Ready Player One, Spielberg per i ragazzi di oggi

3 Aprile 2018 di Stefano Olivari

Raramente abbiamo atteso l’uscita di un film come quella di Ready Player One, merito del favoloso romanzo di Ernest Cline uscito nel 2010 che mescola fantapolitica e citazioni anni Ottanta ma non si può ricondurre a un genere specifico, nemmeno a quello definito ‘dystopian fiction’, se non per esigenze editoriali. E l’ultima opera di Steven Spielberg, riadattata come sceneggiatore dallo stesso Cline, non ha deluso anche se i temi forti del libro sono stati tenuti a margine in favore di due ore e rotti di spettacolo puro dedicato giustamente ai diciottenni di oggi più che a quelli di ieri.

Il punto di partenza è il 2045, in un mondo dove tutti sopravvivono in qualche modo (sarà per il reddito di cittadinanza) ma quasi tutti lo fanno abbastanza male, con la classica (in America) roulotte per white e non solo white trash che si è evoluta di poco. Unica via d’uscita dal reale è OASIS, un mondo virtuale in cui si può giocare, studiare, lavorare, guadagnare e in definitiva vivere. Il suo inventore, James Hallyday, è morto e la sua ultima volontà è stata quella di lasciare la proprietà di OASIS, quindi della prima azienda del mondo, a chi parteciperà a un gioco andando alla ricerca dell’Easter Egg (letteralmente uovo di Pasqua, che nel mondo nerd significa messaggio nascosto) contenuto in OASIS. Alla competizione partecipano ragazzi poveri come Wade Watts, direttamente da una baraccopoli di Oklahoma City, ma anche grandi corporation che di OASIS vogliono sfruttare soltanto il potenziale commerciale.

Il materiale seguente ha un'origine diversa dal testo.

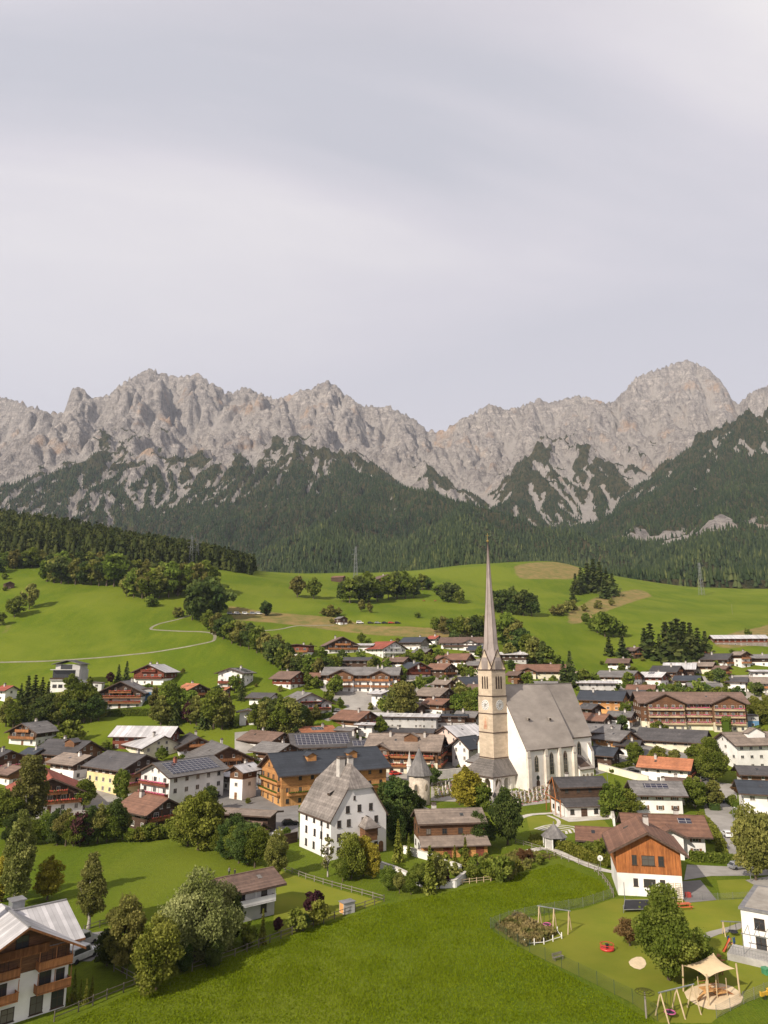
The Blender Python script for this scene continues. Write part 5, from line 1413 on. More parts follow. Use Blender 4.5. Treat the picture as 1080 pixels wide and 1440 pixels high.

Non spoileriamo, visto che Ready Player One è appena uscito nelle sale e sta anche avendo un buon successo, ma non possiamo non sottolineare le due filosofie diverse, che poi sono anche la differenza fra letteratura e cinema, a maggior ragione oggi che al cinema ci vanno principalmente due categorie di persone: giovani tamarri con annessi pop-corn e cinquanta-sessantenni con maglione e/o giacca di velluto. In Ready Player One romanzo c’è la riflessione sul controllo e sulla divisione in classi, più una durissima critica al virtuale prendendo come età dell’oro l’ultimo decennio senza web, cioè gli Ottanta. Ready Player One film è invece per metà virtuale, con una grafica straordinaria che il settantunenne Spielberg cavalca con l’agilità di un ragazzino stando sempre un passo indietro rispetto al cattivo gusto. Un film che degli anni Ottanta cita poco (e pochissimo la grafica, ben lontana dal vettoriale) ma che usa certi meccanismi del loro cinema per giovani: lui e lei uniti nella battaglia contro il cattivo, che però è un po’ stupido e nemmeno in fondo cattivissimo perché alla fine riconosce la bravura dei nostri eroi. Importante l’assenza dei genitori castranti, visto che entrambi i protagonisti sono orfani, facile scorciatoia ma anche grande trovata dai tempi di Qui, Quo e Qua. Ambiguo il messaggio: i giovani buoni degli anni Ottanta, dei Cinquanta a cui quel cinema si rifaceva, ed evidentemente anche quelli del 2045 non vogliono cambiare le regole del gioco scritte dagli adulti, ma soltanto giocare. Limitare OASIS, dopo averne preso il controllo, significa in definitiva accettarlo.

Nel film Hallyday è una specie di genio visionario, mentre nel libro è un intelligentissimo imprenditore, evidente replica di Steve Jobs. Infatti nel libro molto importante è la figura di Ogden Morrow, il Wozniak della situazione che al cinema appare invece poco. Il giochino delle differenze potrebbe continuare all’infinito, ma visto che abbiamo amato il libro e ci è piaciuto molto il film non è poi così importante. Da sottolineare l’umiltà di Spielberg nel non autocitarsi e semmai omaggiando altri (Kubrick con Shining), nonostante lui sia un’icona della cultura pop anni Ottanta (e non solo), e la bravura degli sceneggiatori nell’allargare il ventaglio delle citazioni anche ai decenni successivi, costruendo così qualcosa di autonomo. Commovente la parte sulla cameretta del giovane Hallyday, ragazzino solitario che non aveva però alcuna voglia di esserlo, purtroppo trascurato il discorso sugli hikikomori. Questa la chiave del libro, del film, di tutto: il progresso tecnologico è buono, ma l’isolamento è cattivo. Alla fine siamo sempre noi a decidere quando accendere e quando spegnere la nostra disponibilità, in ogni epoca, anche se nel Medio Evo non c’era Netflix.